13. The impact tool of claim 1, wherein the drive shaft comprises at least a first part and a second part along the first axis, the second part is provided with a mounting portion for mounting a second bearing, the first part is formed with a gear that drives the impact assembly, an effective gear length of the first part is L5, the second bearing has a first end surface facing the gear, the first part has a second end surface facing away from the second bearing, and a distance between the first end surface and the second end surface along the first axis is L6, wherein a ratio of L5 to L6 is greater than or equal to 0.4 and less than or equal to 1.

14. The impact tool of claim 13, wherein the gear is formed on the first part through a cold extrusion process.

15. The impact tool of claim 3, wherein the motor comprises a stator and a rotor that rotates relative to the stator, and the drive shaft is formed on or connected to the rotor, the transmission assembly comprises a sun gear connected to or formed at a front end of the drive shaft and a planetary gearset, the planetary gearset comprises a plurality of planet gears that rotate in mesh with the sun gear and an inner ring gear that is engaged around the plurality of planet gears, and the inner ring gear is formed on or connected to the stator.

16. An impact tool, comprising:

a motor comprising a drive shaft that rotates about a first axis;

an output shaft used for outputting power and rotating about an output axis;

an impact assembly used for applying an impact force to the output shaft and comprising a main shaft driven by the drive shaft, an impact block connected to the main shaft, and a hammer anvil mating with and struck by the impact block;

a housing in which the motor is at least partially accommodated;

a hammer housing formed on or connected to the housing, wherein the output shaft is at least partially accommodated in the hammer housing; and

a grip connected to or formed on the housing;

wherein a length L from a rear end of the housing to a front end of the output shaft is less than or equal to 97 mm.

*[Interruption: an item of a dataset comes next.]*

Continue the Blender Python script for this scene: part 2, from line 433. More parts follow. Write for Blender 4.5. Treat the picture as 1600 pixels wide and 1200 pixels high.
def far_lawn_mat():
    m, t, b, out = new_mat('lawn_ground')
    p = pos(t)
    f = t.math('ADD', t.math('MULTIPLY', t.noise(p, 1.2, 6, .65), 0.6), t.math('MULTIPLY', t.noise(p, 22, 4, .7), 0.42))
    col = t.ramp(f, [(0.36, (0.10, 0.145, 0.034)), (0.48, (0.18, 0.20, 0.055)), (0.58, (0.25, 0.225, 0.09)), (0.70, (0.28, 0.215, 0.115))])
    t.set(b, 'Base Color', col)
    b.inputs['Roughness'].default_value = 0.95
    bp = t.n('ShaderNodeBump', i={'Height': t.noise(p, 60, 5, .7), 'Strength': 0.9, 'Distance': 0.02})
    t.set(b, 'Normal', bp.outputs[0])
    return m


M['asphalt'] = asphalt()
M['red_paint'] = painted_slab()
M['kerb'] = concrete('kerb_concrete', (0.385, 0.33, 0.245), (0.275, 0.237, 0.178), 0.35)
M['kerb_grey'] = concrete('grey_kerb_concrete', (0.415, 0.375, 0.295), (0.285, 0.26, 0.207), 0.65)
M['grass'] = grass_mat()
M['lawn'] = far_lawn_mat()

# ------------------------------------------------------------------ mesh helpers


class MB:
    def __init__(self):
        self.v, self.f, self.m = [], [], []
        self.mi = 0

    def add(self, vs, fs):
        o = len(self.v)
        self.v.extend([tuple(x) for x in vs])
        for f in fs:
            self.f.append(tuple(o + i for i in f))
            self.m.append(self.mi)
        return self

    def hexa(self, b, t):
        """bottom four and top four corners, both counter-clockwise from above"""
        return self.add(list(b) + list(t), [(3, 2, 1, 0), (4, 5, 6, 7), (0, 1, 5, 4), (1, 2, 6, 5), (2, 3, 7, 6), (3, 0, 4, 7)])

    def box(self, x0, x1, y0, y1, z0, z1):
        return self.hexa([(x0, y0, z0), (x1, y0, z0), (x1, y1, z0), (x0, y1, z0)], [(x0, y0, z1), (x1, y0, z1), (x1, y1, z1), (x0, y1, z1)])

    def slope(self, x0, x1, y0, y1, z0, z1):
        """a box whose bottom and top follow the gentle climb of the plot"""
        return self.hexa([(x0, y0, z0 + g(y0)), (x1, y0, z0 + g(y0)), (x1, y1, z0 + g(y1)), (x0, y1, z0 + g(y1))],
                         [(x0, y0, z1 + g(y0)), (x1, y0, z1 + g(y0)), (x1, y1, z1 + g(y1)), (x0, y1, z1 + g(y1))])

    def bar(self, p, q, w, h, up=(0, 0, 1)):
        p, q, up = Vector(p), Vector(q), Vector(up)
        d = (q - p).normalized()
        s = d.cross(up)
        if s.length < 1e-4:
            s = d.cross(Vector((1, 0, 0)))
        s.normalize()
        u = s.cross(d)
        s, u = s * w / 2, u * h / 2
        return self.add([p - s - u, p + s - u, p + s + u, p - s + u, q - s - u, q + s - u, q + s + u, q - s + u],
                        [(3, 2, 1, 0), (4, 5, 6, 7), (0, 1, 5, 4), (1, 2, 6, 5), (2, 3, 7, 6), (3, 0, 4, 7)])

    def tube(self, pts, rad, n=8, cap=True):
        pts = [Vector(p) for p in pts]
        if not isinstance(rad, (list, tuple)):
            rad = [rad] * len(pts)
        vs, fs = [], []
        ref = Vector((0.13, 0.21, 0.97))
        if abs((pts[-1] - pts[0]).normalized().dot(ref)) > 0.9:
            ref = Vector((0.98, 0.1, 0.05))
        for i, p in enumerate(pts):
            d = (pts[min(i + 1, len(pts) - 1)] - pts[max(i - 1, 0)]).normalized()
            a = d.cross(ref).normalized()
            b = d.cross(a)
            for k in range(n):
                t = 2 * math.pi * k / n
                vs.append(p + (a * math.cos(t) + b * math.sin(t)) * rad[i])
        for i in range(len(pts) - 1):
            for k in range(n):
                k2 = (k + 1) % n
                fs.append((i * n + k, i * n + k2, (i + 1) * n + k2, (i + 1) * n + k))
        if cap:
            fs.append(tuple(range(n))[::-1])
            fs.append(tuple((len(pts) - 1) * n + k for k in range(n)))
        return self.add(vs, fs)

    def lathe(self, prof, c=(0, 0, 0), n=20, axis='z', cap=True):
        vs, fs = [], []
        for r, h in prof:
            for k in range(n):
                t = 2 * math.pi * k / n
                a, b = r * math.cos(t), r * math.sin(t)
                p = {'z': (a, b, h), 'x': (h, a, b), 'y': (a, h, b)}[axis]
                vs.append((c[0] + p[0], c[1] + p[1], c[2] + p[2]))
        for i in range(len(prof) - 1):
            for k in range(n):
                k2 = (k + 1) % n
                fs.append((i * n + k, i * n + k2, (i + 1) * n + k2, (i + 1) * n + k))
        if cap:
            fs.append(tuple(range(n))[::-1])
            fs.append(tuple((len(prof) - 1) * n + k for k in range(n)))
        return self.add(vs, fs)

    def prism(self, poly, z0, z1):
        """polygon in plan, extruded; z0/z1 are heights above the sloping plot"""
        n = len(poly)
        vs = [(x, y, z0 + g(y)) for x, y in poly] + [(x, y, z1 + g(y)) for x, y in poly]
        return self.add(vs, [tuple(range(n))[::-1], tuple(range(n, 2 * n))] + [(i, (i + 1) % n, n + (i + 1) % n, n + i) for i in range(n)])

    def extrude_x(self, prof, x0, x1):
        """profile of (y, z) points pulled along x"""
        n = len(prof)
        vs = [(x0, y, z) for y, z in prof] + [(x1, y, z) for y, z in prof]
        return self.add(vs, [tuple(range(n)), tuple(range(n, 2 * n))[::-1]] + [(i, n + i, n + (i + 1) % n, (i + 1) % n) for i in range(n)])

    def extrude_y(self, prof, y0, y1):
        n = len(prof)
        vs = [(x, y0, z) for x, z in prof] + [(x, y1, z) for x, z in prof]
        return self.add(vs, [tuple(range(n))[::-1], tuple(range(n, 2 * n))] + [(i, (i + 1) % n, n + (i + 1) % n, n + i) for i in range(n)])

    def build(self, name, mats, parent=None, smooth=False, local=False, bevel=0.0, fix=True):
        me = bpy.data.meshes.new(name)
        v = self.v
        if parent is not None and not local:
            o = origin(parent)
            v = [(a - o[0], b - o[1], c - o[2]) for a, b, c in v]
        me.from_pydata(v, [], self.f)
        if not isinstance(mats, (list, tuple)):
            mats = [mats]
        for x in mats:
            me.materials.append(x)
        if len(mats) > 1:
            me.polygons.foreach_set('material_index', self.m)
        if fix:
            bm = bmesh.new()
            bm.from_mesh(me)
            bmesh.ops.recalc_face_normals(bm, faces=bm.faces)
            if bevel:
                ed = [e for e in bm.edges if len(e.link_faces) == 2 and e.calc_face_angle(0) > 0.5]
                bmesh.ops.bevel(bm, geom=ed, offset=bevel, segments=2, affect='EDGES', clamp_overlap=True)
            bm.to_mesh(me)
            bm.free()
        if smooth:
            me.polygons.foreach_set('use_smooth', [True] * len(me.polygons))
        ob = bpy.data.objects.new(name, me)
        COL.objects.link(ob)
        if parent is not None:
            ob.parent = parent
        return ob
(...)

17. An impact tool, comprising:

a motor comprising a drive shaft that rotates about a first axis;

an output shaft used for outputting power and rotating about an output axis;

an impact assembly used for applying an impact force to the output shaft and comprising a main shaft driven by the drive shaft, an impact block connected to the main shaft, and a hammer anvil mating with and struck by the impact block;

a housing in which the motor is at least partially accommodated;

a hammer housing formed on or connected to the housing, wherein the output shaft is at least partially accommodated in the hammer housing; and

a grip connected to or formed on the housing;

wherein a length L from a rear end of the housing to a front end of the output shaft is greater than or equal to 78 mm and less than or equal to 97 mm.

18. The impact tool of claim 17, wherein the length L from the rear end of the housing to the front end of the output shaft is greater than or equal to 78 mm and less than or equal to 90 mm.

19. The impact tool of claim 17, wherein the length L from the rear end of the housing to the front end of the output shaft is greater than or equal to 78 mm and less than or equal to 86 mm.

20. The impact tool of claim 17, wherein the length L from the rear end of the housing to the front end of the output shaft is greater than or equal to 78 mm and less than or equal to 80 mm.